### PROBLEM DETAILS
Working from the top of the listing below, retype each line through the line containing "COL = sc.collection", both included, with no pictures.

Lines of data:

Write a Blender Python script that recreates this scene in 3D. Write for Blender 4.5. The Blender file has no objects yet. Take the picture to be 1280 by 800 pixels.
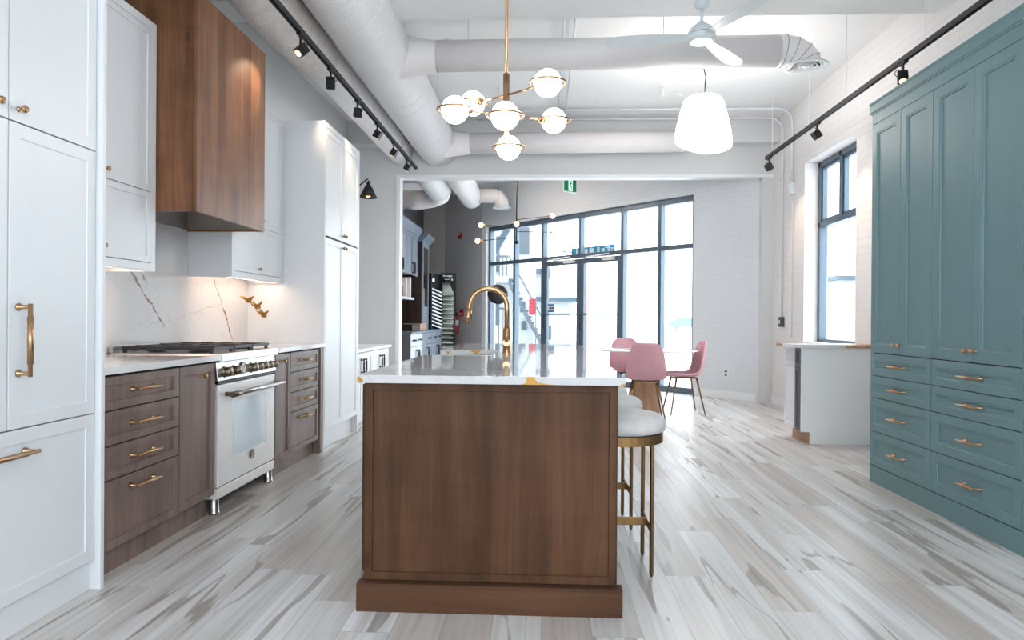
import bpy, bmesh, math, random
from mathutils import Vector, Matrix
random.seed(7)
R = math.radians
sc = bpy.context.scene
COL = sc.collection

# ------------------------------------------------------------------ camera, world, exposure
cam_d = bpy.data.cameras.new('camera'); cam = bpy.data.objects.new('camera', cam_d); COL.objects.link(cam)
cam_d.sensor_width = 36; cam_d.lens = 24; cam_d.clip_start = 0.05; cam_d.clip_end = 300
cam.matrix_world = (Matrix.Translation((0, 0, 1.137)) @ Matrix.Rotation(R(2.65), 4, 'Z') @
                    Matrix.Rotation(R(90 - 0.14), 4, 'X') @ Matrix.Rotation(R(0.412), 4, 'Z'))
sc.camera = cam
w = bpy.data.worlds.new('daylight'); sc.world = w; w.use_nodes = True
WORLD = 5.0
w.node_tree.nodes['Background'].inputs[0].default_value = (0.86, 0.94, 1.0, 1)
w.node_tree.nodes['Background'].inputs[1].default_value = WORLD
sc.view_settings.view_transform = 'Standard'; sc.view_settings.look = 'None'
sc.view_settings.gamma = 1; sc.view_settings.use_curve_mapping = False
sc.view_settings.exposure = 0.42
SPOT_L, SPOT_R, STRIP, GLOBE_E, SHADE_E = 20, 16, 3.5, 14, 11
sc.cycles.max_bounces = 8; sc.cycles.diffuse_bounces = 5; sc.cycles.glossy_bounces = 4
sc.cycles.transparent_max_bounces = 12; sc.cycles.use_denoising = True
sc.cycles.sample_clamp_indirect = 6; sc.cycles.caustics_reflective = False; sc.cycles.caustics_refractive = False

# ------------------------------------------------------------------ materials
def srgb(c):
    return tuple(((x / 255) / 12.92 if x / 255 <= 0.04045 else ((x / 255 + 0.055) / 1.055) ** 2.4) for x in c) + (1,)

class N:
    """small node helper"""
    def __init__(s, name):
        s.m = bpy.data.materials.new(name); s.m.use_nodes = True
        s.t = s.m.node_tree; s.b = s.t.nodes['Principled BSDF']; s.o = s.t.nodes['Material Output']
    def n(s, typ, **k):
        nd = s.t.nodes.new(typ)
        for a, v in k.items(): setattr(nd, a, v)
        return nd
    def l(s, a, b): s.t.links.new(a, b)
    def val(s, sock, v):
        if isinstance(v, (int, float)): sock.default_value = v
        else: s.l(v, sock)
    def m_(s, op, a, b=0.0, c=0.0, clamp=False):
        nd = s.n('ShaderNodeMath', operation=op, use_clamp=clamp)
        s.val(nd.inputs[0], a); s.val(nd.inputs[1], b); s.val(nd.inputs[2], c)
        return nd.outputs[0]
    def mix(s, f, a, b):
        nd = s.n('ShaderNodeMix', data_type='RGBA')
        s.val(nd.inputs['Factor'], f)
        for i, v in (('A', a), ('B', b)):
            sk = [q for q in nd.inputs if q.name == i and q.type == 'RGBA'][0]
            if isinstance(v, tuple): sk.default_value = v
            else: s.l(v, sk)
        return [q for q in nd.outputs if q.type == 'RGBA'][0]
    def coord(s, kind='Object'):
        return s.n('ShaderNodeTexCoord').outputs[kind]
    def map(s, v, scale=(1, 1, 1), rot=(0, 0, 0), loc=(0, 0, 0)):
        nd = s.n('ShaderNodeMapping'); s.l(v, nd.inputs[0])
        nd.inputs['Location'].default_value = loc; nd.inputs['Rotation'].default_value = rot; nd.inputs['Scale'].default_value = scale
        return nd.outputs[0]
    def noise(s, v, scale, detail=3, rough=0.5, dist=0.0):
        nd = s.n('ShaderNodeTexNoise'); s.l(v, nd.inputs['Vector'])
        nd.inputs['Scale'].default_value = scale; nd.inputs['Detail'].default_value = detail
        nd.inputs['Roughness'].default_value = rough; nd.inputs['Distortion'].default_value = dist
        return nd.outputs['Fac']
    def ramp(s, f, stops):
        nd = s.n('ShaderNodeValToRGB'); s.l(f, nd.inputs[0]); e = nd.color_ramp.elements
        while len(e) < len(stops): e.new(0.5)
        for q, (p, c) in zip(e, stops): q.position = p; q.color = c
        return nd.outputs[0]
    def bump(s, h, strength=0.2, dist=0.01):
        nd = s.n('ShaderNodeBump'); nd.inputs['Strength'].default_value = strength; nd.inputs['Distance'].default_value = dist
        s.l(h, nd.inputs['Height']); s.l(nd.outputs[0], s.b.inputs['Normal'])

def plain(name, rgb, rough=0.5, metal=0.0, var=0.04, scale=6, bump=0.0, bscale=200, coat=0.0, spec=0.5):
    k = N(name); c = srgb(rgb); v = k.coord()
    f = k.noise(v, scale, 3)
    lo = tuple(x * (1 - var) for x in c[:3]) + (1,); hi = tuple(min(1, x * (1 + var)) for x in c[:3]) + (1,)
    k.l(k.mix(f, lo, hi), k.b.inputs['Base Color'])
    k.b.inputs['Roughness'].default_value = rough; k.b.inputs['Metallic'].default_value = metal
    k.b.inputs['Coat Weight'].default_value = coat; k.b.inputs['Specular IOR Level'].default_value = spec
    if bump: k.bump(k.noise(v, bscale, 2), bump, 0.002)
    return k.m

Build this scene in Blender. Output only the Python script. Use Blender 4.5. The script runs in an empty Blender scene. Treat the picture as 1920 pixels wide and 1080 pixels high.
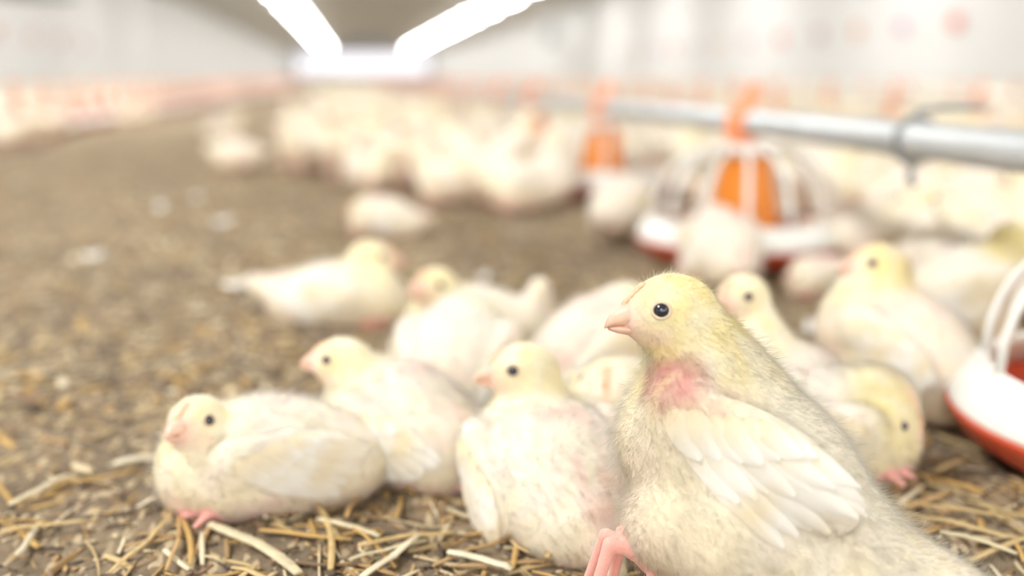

### TASK ANSWER
Write a Blender Python script that recreates this scene in 3D. Write for Blender 4.5. The Blender file has no objects yet. Take the picture to be 1280 by 800 pixels.
import bpy, bmesh, math, random
from mathutils import Vector, Matrix
random.seed(7)
R = math.radians
sc = bpy.context.scene
COL = sc.collection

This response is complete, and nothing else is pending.